-- BEGIN SUPPLIED MATERIAL --

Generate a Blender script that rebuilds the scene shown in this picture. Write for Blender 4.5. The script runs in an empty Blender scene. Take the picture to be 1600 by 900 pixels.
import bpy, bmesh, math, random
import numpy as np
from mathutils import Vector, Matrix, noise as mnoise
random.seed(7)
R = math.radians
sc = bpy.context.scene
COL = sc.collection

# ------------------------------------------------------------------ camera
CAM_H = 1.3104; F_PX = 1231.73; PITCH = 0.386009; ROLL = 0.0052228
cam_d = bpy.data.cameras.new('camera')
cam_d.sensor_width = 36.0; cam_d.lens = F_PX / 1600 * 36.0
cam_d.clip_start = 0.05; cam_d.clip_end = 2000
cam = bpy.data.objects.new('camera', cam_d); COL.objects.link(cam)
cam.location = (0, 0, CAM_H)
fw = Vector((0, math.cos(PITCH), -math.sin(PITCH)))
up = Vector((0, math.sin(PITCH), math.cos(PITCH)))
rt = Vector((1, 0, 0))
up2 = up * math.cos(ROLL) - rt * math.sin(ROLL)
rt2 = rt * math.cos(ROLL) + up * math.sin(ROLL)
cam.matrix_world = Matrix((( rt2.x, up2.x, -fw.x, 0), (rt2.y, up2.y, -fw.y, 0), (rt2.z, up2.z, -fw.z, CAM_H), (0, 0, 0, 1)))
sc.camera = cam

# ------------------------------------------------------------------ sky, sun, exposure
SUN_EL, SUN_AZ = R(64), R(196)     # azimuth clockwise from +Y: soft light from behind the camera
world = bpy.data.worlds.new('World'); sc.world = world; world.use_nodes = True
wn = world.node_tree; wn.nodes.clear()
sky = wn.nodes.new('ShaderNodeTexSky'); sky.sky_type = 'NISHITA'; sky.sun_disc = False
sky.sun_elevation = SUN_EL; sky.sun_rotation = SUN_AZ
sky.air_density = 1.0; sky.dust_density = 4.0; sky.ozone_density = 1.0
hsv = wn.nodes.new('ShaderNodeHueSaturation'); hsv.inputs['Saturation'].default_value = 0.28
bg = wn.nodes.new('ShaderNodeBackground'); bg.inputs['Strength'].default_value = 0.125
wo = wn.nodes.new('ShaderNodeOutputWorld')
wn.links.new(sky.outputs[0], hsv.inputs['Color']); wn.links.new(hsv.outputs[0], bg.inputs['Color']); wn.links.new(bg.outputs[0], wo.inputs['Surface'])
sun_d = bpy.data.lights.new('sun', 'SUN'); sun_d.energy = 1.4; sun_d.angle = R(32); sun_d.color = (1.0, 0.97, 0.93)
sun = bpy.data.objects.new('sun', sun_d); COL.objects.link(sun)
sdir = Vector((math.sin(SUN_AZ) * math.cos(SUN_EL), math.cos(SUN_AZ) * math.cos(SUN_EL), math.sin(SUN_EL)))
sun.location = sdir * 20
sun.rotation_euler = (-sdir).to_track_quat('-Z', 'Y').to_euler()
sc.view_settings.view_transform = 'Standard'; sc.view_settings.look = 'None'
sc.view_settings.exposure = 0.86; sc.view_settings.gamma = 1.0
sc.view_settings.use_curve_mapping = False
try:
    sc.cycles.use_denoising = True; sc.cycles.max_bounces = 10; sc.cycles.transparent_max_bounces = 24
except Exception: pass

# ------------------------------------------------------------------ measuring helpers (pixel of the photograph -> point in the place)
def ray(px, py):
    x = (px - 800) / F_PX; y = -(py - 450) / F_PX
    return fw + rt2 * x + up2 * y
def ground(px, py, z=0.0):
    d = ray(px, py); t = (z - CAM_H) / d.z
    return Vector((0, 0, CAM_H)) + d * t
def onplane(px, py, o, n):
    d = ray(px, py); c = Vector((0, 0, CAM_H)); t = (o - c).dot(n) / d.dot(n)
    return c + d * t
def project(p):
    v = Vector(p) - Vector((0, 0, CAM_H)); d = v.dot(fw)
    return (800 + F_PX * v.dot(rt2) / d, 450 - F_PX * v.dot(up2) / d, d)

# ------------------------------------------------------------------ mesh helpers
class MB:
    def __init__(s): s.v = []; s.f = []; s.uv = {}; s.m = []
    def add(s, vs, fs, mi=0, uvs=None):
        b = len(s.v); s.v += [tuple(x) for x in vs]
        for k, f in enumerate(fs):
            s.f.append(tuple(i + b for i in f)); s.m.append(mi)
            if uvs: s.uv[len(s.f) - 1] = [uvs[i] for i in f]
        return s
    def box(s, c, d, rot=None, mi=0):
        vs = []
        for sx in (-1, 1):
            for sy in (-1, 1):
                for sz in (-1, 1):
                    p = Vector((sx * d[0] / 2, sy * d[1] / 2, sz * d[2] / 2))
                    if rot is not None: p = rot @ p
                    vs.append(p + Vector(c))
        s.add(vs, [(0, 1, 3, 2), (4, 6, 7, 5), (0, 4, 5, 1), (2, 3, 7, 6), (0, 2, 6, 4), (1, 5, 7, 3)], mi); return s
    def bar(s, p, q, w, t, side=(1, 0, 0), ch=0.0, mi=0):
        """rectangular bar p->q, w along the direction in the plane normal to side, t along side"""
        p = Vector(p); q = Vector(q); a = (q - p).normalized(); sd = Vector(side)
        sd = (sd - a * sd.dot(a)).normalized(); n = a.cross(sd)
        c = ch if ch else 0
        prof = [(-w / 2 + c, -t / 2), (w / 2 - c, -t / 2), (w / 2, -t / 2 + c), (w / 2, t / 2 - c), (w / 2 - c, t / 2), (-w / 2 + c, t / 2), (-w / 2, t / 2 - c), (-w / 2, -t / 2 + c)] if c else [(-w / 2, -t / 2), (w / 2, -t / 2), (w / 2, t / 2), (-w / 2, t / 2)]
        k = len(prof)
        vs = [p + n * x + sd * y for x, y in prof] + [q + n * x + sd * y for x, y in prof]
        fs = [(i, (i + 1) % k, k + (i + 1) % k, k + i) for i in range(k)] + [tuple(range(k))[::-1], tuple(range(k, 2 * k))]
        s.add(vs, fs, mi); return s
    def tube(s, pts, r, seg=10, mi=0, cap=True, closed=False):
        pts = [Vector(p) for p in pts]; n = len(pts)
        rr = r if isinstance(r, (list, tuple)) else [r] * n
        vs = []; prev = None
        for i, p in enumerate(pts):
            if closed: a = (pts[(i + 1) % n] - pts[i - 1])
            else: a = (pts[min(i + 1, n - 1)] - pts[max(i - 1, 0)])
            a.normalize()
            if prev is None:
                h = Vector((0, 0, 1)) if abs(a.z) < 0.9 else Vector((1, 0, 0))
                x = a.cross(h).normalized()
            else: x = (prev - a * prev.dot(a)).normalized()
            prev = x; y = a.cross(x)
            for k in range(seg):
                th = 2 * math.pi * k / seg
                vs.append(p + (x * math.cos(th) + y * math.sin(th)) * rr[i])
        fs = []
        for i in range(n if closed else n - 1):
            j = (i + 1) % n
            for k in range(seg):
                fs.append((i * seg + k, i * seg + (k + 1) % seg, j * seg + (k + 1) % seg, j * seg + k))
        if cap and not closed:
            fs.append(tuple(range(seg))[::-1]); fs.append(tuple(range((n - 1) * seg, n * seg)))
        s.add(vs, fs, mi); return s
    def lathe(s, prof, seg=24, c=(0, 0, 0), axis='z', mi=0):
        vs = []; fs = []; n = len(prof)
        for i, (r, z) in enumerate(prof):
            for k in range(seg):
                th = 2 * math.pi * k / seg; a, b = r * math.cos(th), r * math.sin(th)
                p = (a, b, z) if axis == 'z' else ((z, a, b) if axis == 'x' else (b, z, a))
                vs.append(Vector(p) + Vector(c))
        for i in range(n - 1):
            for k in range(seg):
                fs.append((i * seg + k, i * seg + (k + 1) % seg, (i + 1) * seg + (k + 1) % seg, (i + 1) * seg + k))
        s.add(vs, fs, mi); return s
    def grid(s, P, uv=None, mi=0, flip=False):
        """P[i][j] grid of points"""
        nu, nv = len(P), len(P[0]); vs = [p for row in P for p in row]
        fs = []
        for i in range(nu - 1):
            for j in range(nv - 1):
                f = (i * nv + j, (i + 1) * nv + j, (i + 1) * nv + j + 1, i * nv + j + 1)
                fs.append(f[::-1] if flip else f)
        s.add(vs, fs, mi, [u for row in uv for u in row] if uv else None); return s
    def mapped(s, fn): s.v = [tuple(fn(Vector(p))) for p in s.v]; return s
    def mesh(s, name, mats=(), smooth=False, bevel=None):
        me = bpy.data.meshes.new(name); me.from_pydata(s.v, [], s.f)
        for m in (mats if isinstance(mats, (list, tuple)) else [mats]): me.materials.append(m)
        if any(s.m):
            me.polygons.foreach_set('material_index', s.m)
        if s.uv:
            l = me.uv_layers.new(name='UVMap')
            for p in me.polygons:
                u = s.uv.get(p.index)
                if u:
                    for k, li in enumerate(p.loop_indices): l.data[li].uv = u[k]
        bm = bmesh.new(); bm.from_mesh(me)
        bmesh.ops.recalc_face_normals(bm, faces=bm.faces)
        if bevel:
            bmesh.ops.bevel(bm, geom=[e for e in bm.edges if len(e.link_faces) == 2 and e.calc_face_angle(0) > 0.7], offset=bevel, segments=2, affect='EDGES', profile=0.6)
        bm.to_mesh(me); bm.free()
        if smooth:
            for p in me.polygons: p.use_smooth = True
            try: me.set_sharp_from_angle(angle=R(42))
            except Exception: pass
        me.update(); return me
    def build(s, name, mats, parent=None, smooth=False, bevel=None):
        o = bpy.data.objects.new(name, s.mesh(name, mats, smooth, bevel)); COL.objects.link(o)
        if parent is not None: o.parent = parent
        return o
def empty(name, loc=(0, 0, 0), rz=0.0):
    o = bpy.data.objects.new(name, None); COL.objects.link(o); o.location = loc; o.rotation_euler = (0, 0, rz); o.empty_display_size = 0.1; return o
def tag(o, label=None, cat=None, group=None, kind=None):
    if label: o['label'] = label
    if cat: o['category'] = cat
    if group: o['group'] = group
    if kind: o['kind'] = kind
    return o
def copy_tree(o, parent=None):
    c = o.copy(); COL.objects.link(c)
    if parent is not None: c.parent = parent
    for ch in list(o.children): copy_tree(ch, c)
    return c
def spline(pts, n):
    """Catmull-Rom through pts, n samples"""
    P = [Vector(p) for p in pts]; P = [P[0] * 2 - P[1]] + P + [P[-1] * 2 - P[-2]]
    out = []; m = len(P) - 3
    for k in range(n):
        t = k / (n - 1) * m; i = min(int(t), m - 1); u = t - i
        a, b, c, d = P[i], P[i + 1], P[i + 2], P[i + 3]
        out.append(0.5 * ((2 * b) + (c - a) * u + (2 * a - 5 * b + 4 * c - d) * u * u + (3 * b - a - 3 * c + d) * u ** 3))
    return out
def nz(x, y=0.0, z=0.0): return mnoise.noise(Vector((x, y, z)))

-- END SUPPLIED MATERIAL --

WRITTEN TASK — Please transcribe, exactly and with nothing added, the lines from the first line of the material above through the line that contains "COL = sc.collection".

SOLUTION TO THE EXERCISE —
Generate a Blender script that rebuilds the scene shown in this picture. Write for Blender 4.5. The script runs in an empty Blender scene. Take the picture to be 1600 by 900 pixels.
import bpy, bmesh, math, random
import numpy as np
from mathutils import Vector, Matrix, noise as mnoise
random.seed(7)
R = math.radians
sc = bpy.context.scene
COL = sc.collection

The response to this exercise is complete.